Stored data:
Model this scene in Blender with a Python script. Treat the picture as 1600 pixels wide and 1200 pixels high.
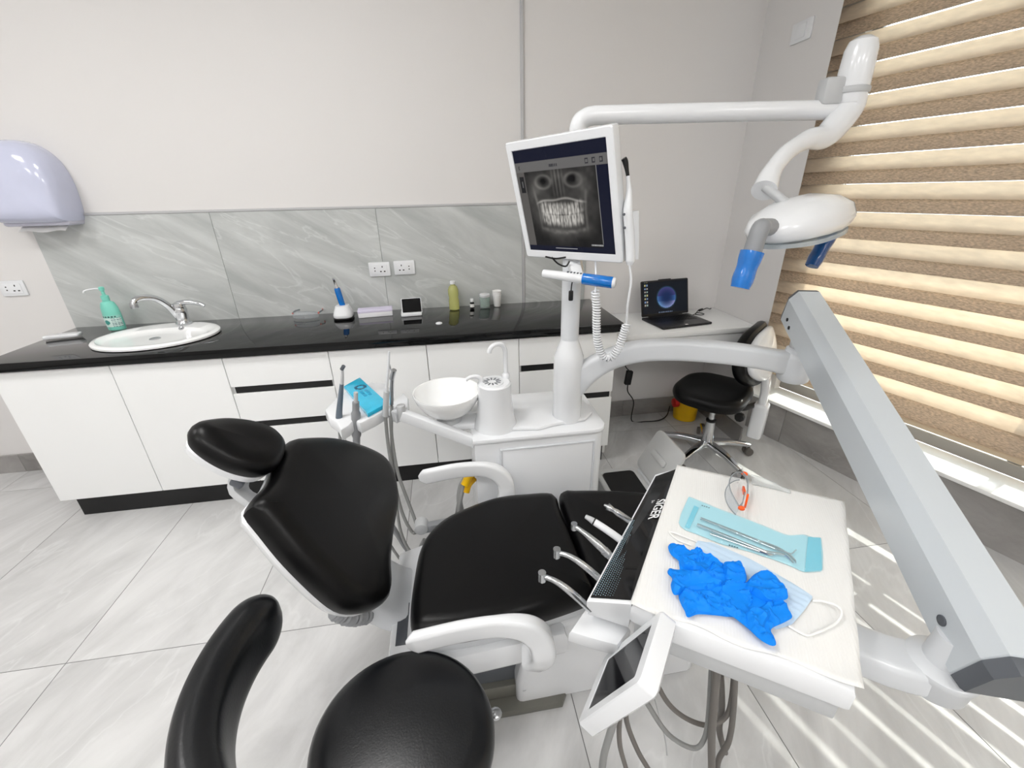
import bpy, bmesh, math, random
import numpy as np
from mathutils import Vector, Matrix, Euler
random.seed(7)
for o in list(bpy.data.objects): bpy.data.objects.remove(o)
scene = bpy.context.scene
COL = scene.collection
PI = math.pi
def S(r, g, b):
    f = lambda c: (c/255/12.92) if c/255 <= .04045 else ((c/255+.055)/1.055)**2.4
    return (f(r), f(g), f(b), 1.0)

# ------------------------------------------------------------------ camera
CAM_H, FPX = 1.5, 669.7
PITCH, ROLL, YAW = .42277, -.02086, .1436
_f = Vector((math.sin(YAW)*math.cos(PITCH), math.cos(YAW)*math.cos(PITCH), -math.sin(PITCH)))
_r = Vector((math.cos(YAW), -math.sin(YAW), 0)); _u = _r.cross(_f)
_rt = _r*math.cos(ROLL)+_u*math.sin(ROLL); _up = -_r*math.sin(ROLL)+_u*math.cos(ROLL)
cd = bpy.data.cameras.new('camera'); cam = bpy.data.objects.new('camera', cd); COL.objects.link(cam)
cd.sensor_width = 36; cd.lens = FPX/1600*36; cd.clip_start = .02; cd.clip_end = 200
cam.matrix_world = Matrix(((_rt.x, _up.x, -_f.x, 0), (_rt.y, _up.y, -_f.y, 0), (_rt.z, _up.z, -_f.z, CAM_H), (0, 0, 0, 1)))
scene.camera = cam

# ------------------------------------------------------------------ the room's axes
# X runs along the back wall, Y towards it, Z up; the window wall stands at an angle to the right
WA = math.radians(-17)
WM = Vector((2.112, 1.757, 0)); WN = Vector((math.cos(WA), -math.sin(WA), 0)); WT = Vector((math.sin(WA), math.cos(WA), 0))
def W(along, off, z): return WM+WT*along+WN*off+Vector((0, 0, z))
BACK = 2.6; LEFT = -3.3; REAR = -2.4; CEIL = 2.9; PIER = 1.76

# ------------------------------------------------------------------ light
world = bpy.data.worlds.new('sky'); scene.world = world; world.use_nodes = True
wn = world.node_tree.nodes; wl = world.node_tree.links
bg = wn['Background']; bg.inputs[0].default_value = (.86, .93, 1.0, 1); bg.inputs[1].default_value = 5.0
sd = bpy.data.lights.new('sun', 'SUN'); sd.energy = 6.0; sd.angle = math.radians(.5); sd.color = (1, .95, .88)
sun = bpy.data.objects.new('sun', sd); COL.objects.link(sun)
sun.location = (6, 2, 5)
_sd = (-WN*1.0+Vector((0, 0, -.62))).normalized()
sun.rotation_euler = _sd.to_track_quat('-Z', 'Y').to_euler()
CEILING_LAMPS = [(-2.2, 1.0), (-.7, 1.0), (-2.2, -.9), (-.7, -.9), (.6, -1.3), (1.9, -1.9)]
LAMP_W = 12.0
vs = scene.view_settings
vs.view_transform = 'Standard'; vs.look = 'None'; vs.gamma = 1; vs.use_curve_mapping = False
vs.exposure = 0.17

# ------------------------------------------------------------------ helpers: from a place in the picture to a place in the room
def ray(px, py): return _rt*((px-800)/FPX)-_up*((py-600)/FPX)+_f
CO = Vector((0, 0, CAM_H))
def U(px, py, z): d = ray(px, py); return CO+d*((z-CAM_H)/d.z)        # on a level plane
def V(px, py, y): d = ray(px, py); return CO+d*(y/d.y)                # on a plane parallel to the back wall
def VX(px, py, x): d = ray(px, py); return CO+d*(x/d.x)               # on a plane parallel to the side wall
def PL(px, py, p0, n): d = ray(px, py); n = Vector(n); return CO+d*((Vector(p0)-CO).dot(n)/d.dot(n))

# ------------------------------------------------------------------ helpers: objects
ORG = {}
def thing(name, label, cat, loc, group=None):
    o = bpy.data.objects.new(name, None); COL.objects.link(o); o.empty_display_size = .05
    o.location = loc; o['label'] = label; o['category'] = cat
    if group: o['group'] = group
    ORG[o.name] = Vector(loc); return o
def tag(o, label, cat, group=None):
    o['label'] = label; o['category'] = cat
    if group: o['group'] = group
    return o
def struct(o): o['kind'] = 'structure'; return o
def dup(root, delta, label=None, rot=None):
    r = root.copy(); COL.objects.link(r); r.location = Vector(root.location)+Vector(delta)
    if rot is not None: r.rotation_euler = rot
    if label: r['label'] = label
    def rec(src, dst):
        for ch in [c for c in bpy.data.objects if c.parent == src]:
            k = ch.copy(); COL.objects.link(k); k.parent = dst; rec(ch, k)
    rec(root, r); return r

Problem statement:
Give again, exactly, the lines from the start of the data through the one holding "return (f(r), f(g), f(b), 1.0)"; omit the pictures.

Task response:
Model this scene in Blender with a Python script. Treat the picture as 1600 pixels wide and 1200 pixels high.
import bpy, bmesh, math, random
import numpy as np
from mathutils import Vector, Matrix, Euler
random.seed(7)
for o in list(bpy.data.objects): bpy.data.objects.remove(o)
scene = bpy.context.scene
COL = scene.collection
PI = math.pi
def S(r, g, b):
    f = lambda c: (c/255/12.92) if c/255 <= .04045 else ((c/255+.055)/1.055)**2.4
    return (f(r), f(g), f(b), 1.0)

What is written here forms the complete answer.